One of the least noticed parts of George Osborne’s Esquire interview yesterday was his firm insistence that his newspaper would not chase down what he felt was the erroneous claim that ‘austerity’ and ‘Tory cuts’ led to the disaster. “I was sceptical of the instant experts in other papers who rushed to blame the whole thing on Kensington and Chelsea Council saving costs.. “It’s the kind of sloppy journalism I’m trying to get my paper, at least, away from. The failure was a massive failure of fire standards over many, many years, and that is a scandal we’ve talked about.”

He’s right that a lack of regulation under both Labour and Tory governments may be the real focus, but the inquiry may shed new light on all that.
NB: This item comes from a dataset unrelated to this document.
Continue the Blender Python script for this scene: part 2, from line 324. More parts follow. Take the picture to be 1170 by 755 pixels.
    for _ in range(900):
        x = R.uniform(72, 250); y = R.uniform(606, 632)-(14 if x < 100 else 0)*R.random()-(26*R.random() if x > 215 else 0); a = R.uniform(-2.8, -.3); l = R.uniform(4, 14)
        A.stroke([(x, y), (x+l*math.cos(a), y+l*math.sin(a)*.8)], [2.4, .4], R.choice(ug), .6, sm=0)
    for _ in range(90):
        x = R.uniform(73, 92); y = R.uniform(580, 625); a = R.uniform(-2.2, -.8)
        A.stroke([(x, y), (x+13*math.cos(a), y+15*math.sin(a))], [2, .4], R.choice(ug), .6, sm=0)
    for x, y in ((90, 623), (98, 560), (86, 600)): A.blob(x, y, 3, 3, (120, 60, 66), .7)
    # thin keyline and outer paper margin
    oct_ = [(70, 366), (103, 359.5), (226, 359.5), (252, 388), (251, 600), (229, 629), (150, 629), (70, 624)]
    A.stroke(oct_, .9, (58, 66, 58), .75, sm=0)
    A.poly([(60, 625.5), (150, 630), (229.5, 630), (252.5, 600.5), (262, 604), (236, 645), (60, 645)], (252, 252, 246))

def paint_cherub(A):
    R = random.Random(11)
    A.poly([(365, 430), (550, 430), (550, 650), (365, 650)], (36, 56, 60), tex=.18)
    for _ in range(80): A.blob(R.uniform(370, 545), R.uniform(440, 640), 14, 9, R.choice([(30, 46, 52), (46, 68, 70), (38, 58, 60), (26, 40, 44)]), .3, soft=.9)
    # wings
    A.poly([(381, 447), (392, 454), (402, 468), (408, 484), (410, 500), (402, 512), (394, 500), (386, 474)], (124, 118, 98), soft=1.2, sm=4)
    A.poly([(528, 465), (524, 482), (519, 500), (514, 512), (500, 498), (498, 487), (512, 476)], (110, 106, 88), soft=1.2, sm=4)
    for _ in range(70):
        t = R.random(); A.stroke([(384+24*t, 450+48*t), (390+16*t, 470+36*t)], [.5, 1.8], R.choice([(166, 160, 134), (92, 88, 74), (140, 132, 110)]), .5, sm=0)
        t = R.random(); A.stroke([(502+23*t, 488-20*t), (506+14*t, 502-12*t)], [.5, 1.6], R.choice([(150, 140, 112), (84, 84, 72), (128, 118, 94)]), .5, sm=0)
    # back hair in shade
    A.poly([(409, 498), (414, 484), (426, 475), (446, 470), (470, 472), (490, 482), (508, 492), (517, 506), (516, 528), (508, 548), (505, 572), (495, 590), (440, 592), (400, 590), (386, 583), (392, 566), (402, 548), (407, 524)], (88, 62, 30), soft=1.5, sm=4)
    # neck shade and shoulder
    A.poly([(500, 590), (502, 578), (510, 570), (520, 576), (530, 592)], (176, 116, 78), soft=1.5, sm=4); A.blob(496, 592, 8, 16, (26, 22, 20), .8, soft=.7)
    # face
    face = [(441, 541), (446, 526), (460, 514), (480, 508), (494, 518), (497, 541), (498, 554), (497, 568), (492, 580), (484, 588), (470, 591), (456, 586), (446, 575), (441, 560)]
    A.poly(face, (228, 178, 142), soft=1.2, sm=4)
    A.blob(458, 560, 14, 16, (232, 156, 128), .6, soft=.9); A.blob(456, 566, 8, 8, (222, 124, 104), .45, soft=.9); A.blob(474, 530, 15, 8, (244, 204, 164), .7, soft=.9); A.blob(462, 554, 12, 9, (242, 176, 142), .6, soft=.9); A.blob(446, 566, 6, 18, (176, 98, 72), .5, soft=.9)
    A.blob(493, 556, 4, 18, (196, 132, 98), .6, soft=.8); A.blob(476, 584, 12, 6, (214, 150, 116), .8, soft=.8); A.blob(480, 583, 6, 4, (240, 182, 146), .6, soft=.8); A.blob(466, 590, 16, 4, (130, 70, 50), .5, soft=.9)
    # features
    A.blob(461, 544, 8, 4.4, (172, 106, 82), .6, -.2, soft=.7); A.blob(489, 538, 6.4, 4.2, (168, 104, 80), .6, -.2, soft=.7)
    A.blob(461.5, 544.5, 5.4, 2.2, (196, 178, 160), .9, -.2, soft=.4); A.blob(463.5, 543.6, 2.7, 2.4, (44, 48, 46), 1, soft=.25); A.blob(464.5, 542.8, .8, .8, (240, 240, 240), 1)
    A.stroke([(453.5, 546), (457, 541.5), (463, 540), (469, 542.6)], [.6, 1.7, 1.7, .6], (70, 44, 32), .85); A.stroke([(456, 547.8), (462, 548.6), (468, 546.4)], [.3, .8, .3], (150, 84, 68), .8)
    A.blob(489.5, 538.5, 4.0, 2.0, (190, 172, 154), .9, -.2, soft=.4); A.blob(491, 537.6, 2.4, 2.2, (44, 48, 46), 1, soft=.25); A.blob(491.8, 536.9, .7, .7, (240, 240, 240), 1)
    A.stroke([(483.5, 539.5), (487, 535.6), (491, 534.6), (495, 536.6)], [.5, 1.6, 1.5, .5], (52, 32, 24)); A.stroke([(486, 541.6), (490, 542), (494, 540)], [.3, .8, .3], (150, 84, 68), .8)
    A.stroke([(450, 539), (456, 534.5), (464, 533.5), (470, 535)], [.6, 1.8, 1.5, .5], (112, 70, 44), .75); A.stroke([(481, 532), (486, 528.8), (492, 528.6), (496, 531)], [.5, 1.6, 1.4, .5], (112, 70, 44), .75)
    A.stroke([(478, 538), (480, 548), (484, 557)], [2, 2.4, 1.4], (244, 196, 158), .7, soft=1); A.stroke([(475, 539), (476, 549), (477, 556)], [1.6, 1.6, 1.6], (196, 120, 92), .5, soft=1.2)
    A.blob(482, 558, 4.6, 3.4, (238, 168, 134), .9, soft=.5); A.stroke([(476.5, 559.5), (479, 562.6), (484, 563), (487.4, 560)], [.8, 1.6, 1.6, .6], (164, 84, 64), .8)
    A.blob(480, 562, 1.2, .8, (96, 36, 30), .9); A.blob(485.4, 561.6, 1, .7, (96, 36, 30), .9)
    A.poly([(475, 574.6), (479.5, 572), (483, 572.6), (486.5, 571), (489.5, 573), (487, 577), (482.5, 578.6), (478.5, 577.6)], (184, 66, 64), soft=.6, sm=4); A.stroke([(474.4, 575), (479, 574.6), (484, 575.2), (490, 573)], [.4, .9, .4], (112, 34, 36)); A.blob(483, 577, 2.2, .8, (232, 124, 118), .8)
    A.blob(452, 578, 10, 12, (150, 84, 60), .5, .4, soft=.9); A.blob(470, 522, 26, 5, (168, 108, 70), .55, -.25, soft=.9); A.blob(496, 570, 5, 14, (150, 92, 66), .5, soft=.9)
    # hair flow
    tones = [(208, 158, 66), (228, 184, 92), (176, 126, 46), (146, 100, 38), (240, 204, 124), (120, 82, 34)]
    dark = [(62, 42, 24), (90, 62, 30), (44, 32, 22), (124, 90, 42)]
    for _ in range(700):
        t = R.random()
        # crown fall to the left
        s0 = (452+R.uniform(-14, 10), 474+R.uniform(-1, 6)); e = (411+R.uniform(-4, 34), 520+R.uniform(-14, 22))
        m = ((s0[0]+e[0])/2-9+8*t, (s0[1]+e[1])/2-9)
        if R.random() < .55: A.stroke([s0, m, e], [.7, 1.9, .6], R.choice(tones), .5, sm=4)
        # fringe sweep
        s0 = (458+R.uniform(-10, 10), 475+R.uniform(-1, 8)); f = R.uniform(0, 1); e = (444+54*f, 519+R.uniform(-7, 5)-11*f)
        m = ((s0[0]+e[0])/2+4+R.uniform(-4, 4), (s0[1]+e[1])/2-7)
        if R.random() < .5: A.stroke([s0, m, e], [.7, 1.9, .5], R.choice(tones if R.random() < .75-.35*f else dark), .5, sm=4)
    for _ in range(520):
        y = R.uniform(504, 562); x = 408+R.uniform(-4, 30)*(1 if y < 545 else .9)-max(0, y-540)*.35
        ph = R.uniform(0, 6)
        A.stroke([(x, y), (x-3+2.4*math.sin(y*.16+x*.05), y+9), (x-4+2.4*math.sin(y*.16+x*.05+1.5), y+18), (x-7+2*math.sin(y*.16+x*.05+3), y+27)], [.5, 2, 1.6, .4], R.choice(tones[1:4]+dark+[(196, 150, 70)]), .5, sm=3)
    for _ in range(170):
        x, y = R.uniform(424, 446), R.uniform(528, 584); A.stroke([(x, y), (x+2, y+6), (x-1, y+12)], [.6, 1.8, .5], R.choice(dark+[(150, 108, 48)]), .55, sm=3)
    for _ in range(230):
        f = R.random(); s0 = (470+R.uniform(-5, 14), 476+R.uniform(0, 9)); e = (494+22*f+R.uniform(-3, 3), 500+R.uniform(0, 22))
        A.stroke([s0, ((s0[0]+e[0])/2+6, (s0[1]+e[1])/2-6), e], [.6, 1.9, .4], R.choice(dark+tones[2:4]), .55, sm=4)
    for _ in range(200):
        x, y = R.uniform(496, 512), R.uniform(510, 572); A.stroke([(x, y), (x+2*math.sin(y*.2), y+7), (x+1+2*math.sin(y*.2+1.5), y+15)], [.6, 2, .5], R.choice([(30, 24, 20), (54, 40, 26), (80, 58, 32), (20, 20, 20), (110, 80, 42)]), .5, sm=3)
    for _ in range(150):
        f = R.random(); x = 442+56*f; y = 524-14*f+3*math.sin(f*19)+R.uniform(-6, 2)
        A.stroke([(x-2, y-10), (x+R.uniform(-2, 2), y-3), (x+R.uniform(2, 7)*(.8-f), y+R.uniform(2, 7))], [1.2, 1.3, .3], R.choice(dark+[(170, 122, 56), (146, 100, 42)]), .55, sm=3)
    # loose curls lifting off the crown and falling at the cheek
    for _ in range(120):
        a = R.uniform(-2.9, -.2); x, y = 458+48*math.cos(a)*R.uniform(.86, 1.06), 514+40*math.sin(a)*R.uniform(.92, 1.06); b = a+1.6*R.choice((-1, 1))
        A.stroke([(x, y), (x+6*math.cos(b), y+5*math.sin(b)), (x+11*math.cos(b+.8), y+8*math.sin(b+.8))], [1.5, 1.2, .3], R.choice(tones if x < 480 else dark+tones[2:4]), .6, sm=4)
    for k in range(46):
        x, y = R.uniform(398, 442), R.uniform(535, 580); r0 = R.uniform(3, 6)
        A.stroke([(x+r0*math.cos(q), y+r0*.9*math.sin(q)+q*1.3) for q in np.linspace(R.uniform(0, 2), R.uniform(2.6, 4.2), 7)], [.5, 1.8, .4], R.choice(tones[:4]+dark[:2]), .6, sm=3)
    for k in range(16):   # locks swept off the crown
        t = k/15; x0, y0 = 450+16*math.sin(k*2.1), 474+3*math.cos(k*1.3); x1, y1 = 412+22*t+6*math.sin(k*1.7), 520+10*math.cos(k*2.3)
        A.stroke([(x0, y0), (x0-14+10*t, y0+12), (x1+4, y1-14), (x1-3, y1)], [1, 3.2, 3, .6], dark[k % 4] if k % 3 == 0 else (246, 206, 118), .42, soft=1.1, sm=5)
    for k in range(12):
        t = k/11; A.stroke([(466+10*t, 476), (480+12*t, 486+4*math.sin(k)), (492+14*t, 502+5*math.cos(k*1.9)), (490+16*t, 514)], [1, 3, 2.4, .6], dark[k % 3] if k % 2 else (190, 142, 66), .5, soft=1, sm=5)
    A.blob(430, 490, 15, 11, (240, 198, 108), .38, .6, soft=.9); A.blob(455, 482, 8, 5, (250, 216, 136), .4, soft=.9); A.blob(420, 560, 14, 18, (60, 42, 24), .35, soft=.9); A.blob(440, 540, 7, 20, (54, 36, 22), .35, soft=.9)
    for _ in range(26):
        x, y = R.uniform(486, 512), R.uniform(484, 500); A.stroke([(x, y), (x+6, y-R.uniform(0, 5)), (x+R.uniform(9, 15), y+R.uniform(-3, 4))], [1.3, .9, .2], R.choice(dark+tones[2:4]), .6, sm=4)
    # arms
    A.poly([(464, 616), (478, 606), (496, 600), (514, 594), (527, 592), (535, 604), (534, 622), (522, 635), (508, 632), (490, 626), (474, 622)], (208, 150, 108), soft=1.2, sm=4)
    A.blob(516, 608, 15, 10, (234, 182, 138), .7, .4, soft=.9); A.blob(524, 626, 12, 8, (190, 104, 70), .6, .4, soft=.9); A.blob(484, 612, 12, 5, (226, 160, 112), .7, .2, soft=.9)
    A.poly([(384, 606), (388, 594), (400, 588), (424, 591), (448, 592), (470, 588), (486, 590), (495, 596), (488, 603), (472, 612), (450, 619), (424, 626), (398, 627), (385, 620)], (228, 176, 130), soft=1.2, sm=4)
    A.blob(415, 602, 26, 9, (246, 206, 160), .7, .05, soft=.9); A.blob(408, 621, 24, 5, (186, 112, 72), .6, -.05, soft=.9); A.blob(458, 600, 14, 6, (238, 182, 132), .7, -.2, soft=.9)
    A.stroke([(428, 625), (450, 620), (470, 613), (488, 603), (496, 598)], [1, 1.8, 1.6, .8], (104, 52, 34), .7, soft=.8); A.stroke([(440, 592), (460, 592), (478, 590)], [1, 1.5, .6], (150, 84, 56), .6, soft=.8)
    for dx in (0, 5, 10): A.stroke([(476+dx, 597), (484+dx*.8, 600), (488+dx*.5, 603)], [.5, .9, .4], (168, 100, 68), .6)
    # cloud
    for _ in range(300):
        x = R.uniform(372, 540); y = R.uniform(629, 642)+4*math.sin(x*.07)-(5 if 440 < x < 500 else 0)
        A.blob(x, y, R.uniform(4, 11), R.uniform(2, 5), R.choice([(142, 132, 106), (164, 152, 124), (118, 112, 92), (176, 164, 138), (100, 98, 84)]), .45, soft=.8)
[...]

If the hearings somehow mix the Hutton Inquiry’s forensic rigour with the Hillsborough Inquiry’s human focus and testimony, we will all benefit.

Esquire’s extended profile of George Osborne has certainly created waves with its eye-catching line about him not resting until Theresa May is “chopped up in bags in my freezer”. The aside is said to have been made to Evening Standard staff more than once, though there’s no confirmation from the Editor if he did indeed utter the line (some think it sounds more like the kind of thing David Cameron would say).

The remark was met with a speedy backlash however as plenty on Twitter felt it was evidence of sexism as well as a penchant for low-budget horror movies. Labour’s Chris Bryant used a debate on women in politics to declare “It’s that kind of language, which I think is misogynistic in its basis, which should be done away with”.

Iain Duncan Smith said that macabre imagery was irresponsible in an era in which women in public life faced “vile abuse”. Maria Miller, who chairs the women and equalities committee, said: “We need to debate with facts not vile personal abuse.” Let’s see if Osborne – who had conjured up Dead Woman Walking and other zombie imagery in his paper of late - in any way addresses the topic in his Standard leader column today.